Why blog about academic history?

by Dr Will Pooley (Past and Present Fellow, IHR; Oxford)

The question is almost as old as academic blogs themselves. (For instance: I like Helen Roger’s explanation of why she blogs about nineteenth-century prisons (http://bit.ly/Zqpzh9) and I also learned a lot from this mini-history of history blogging from the American Historical Association: http://bit.ly/1o97IY2.)

In fact, some bloggers think we are almost too conscious of this question. One writer has called it a problem “that academic bloggers seem to be drawn to like seals to herring.” (http://bit.ly/1o994lA)

I disagree.

I suspect that good academics often ask themselves why they publish articles, write books, teach classes, mark essays, supervise research students, and write book reviews. And the answers we come up with are often quite personal. Some academics (I’m not among them) dislike teaching. Some see publishing articles as a kind of necessary gauntlet, or book reviews as simply a very weird form of community service.

Perhaps we ask why so much more often about blogging because it is one of the few activities which isn’t part of the complicated and conflicting semi-responsibilities of academics today. It’s hard to imagine many researchers being promoted to lecturer, reader, then professor without producing a steady flow of articles and books, taking on formal responsibilities running conferences, journals, and societies, teaching students and designing new courses.

But blogging is kind of just for fun.
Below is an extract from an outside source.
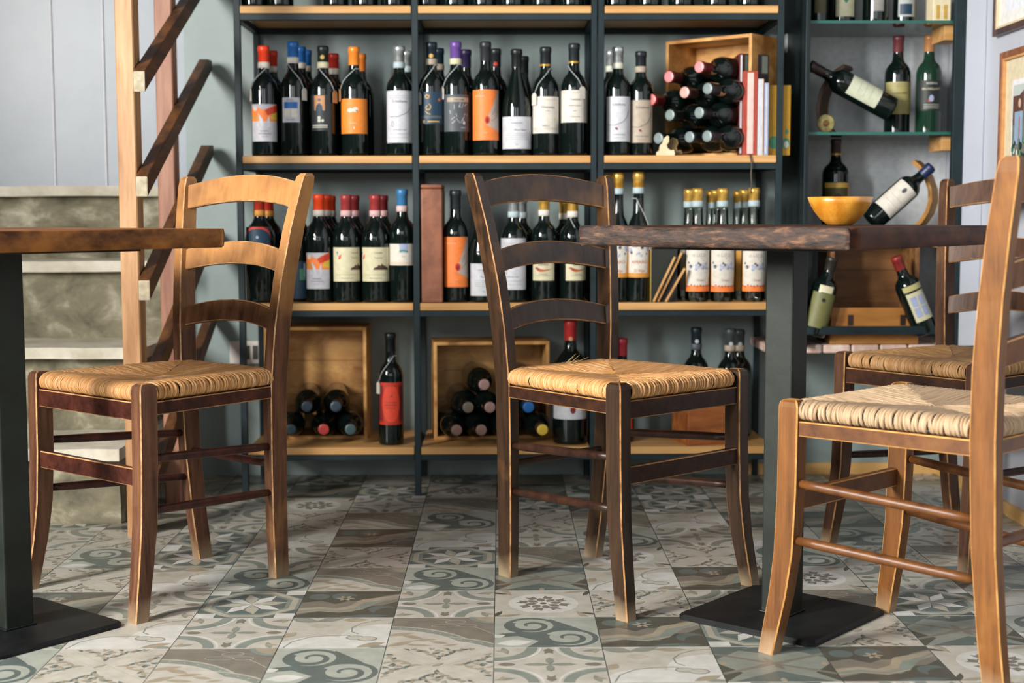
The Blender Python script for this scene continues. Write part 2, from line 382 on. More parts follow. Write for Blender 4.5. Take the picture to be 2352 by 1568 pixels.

No-one is making you (http://bit.ly/1D9y1R6).

Personally, I started doing it after I enjoyed reading other people’s blogs about their research and teaching. Matt Houlbrook writes about the process of writing a book, or shares images he has been looking at, engages with debate about the public functions of history: http://bit.ly/1scFQAF. Rachel Moss takes a similar approach to me, writing about a mixture of things she is researching and issues she is thinking about: http://bit.ly/1xOTBr8. An all-time favourite is Jonathan Healey’s wry blog on being a historian. Maybe you saw the post he wrote about ‘A Cynic’s Guide to University’… http://bit.ly/1tr7L3q

My blogging started with enjoyment. At a time when I was trying to finish my doctoral thesis, it reconnected me with why I love doing the research that I do. But from this basic starting point, I quickly realized I was getting other benefits.

My blog is writing practice, but practice of a different kind from academic publications. I think this less formal kind of writing is most useful in terms of preparing oral presentations, where I want to sound a little chattier, more accessible, and entertaining than I do in published academic pieces.

I can experiment here in a way that I never would have in my doctoral thesis and journal articles, and may not ever be able to in academic publishing. I can use little loose ends, ideas and stories that I don’t know what to do with, strange characters who I have come across, and may never have a chance to research in depth (http://bit.ly/1qodlNe).

And I very quickly found that when I tweeted links to my posts, other researchers would start conversations with me about what I was doing. Without really meaning to, I stumbled into a friendly and useful community of other researchers.

This fits with a widely-publicised recent research article which suggested that most academic blogs function like a kind of ‘global common room’, as the Guardian put it (http://bit.ly/11jhf4e). But I don’t think of myself as blogging only for other academics, and in fact I have found that plenty of non-specialists wander into my pages, especially since one of my posts was ‘Freshly Pressed’ (http://bit.ly/1sCJ2qw).

Who are these netizens and what do they make of my mixture of sausage songs and archive journals? Often it is hard to tell. Yet blogging has also deepened my appreciation of a terrible fact. I am awful at explaining my research in conversation. Friends and family tell me they finally ‘get’ what I’m talking about only after reading my blog posts.

These ideas about the benefits of blogging are – as I said at the start – far from original, but it’s one thing to be told something by a blogger and quite another to experience it for yourself. I see tangible benefits of writing for my blog, people I have subsequently met in ‘real’ life with whom I was already in digital conversation, analytics numbers suggesting that people have clicked on thousands of posts on my blog, which is probably thousands more engagements with my research than my journal articles and monographs will ever produce.

Try it. I don’t think the audience and appetite for research and academic blogs is necessarily finite. The more people blog, the wider our conversations range and the more connections we make. If no-one else, I’ll read it.